On Fri, Oct 21, 2005 at 01:07:53PM -0700, Ned Freed wrote:
On Fri, Oct 21, 2005 at 10:44:20AM -0700, Ned Freed wrote:
On Thu, Oct 20, 2005 at 01:20:07PM -0400, Scott Hollenbeck wrote:
    I did wonder about that wording; seems to me that the the script 
as
    a whole probably shouldn't fail, but the non-first vacation
    action(s) should give an error.  i.e. duplication vacation actions
    should fail, not abort the entire script.  (Not to mention that if
    the script were to fail on the second "vacation" then there would 
be
    no need to say "or more".)

I think this is an absolutely terrible idea.

Which idea do you think is terrible?  Multiple vacations causing a script
to fail, or simply reporting an error on a multiple vacation?

The idea that multiple vacation action errors should be silently ignored
until the first non-vacation action is taken.

Ah.  But that's a third case.  Why would the first non-vacation action
cause an error?  The context was whether in:

   vacation :handle x "something";   # A
   vacation :handle x "something";   # B

whether executing B causes the script to fail, or whether the script
continues past B (suppressing the execution of the B action, whether
noting an error or not).

It should cause the script to fail.

A later non-vacation action (in this case,
"fileinto") shouldn't cause an error whether there is one vacation
statement or two.  So the example is still confusing to me.
Particularly the comment about the success of the test mattering, rather
than the multiple vacation actions being executed.

Hmm, going back again... perhaps you were reading my "non-first
vacation" as "non-vacation" ?

Yes.

There is certainly precedent for suppressing duplicate vacation
actions.

I disagree. AFAIK we have no other situation where repeating an action is
supposed to be an error but repeating an identical action doesn't produce an
error. The obvious case where repeating an action is an error is reject, and
it's an error even if the second reject is identical.

The base spec says (at least the way I read it, and thus the
way I implemented it) that multiple attempts to file into a folder will
be silently suppressed.

The cases are not really comparable. Multiple fileintos are not an automatic
error.

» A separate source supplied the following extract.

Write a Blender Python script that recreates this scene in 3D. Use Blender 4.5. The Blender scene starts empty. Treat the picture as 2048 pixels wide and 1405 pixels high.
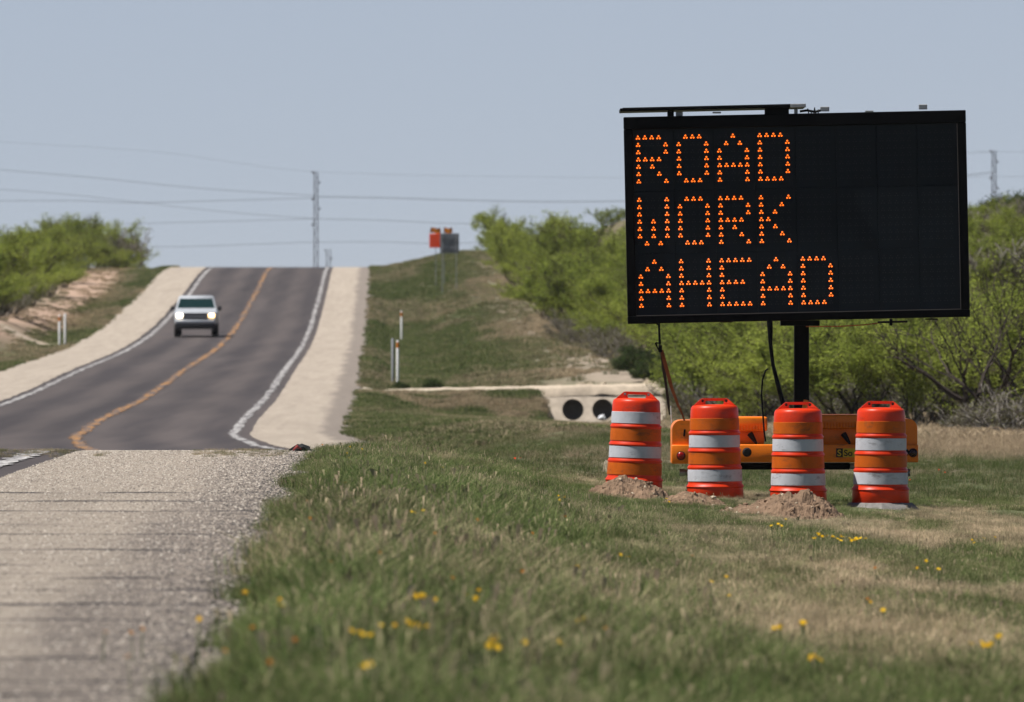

The only time multiple fileintos would produce an error is when they
exceed the implementation's limit on fileintos, and the spec is silent (as it
should be) on whether or not such a limit counts identical fileinto separately
or not.

VIolations of the least
astonishment principle abound. Consider:

    vacation whatever1;
    vacation whatever2;
    if test {fileinto blah;}

If the test fails the script appears to work, sending one vacation 
response
but not the other. But if the test succeeds the script now fails for 
reasons
having nothing to do with the test. Such a gotcha can remain hidden
indefinitely only to go off when you least expect it - a script 
landmine.

I still don't get that.  Probably it's me.  When you invoke the
principle of least astonishment, I find that that is accomplished by
making the vacation action work in the same way as fileinto, for the
same reason.

Perhaps, but this consideration is trumped by the fact that sending multiple
vacation messages is a bad thing thing. Multiple fileintos, OTOH, make total
sense in a lot of cases.

And with duplicate vacation causing a failure, you get
that 'landmine' (which I would simply describe as a coding error) even
more with:

   vacation whatever1;
   if test { vacation whatever2; }
   fileinto "blah";

Some issues can be avoided, others cannot. Deferring errors is something we can
avoid specifying. Unless we're willing to make all actions unconditionally
compatible with all others we cannot possibly get rid of all these cases.
Making something like:

    reject "foo"
    if test { fileinto "bar";}

work regardless of how the test turns out isn't worth eliminating the
restriction that reject isn't compatible with most other actions.

The minute you have failure cases that don't report when encountered and
instead wait for some other condition to arise before becoming an error 
you've
got a mess on your hands.

I completely agree with that.  What I don't understand is how it applies
to this particular point.  (OTOH, unrelated to vacation, it could apply
in an implementation that defers actions.)

See above. I don't know what else I can say.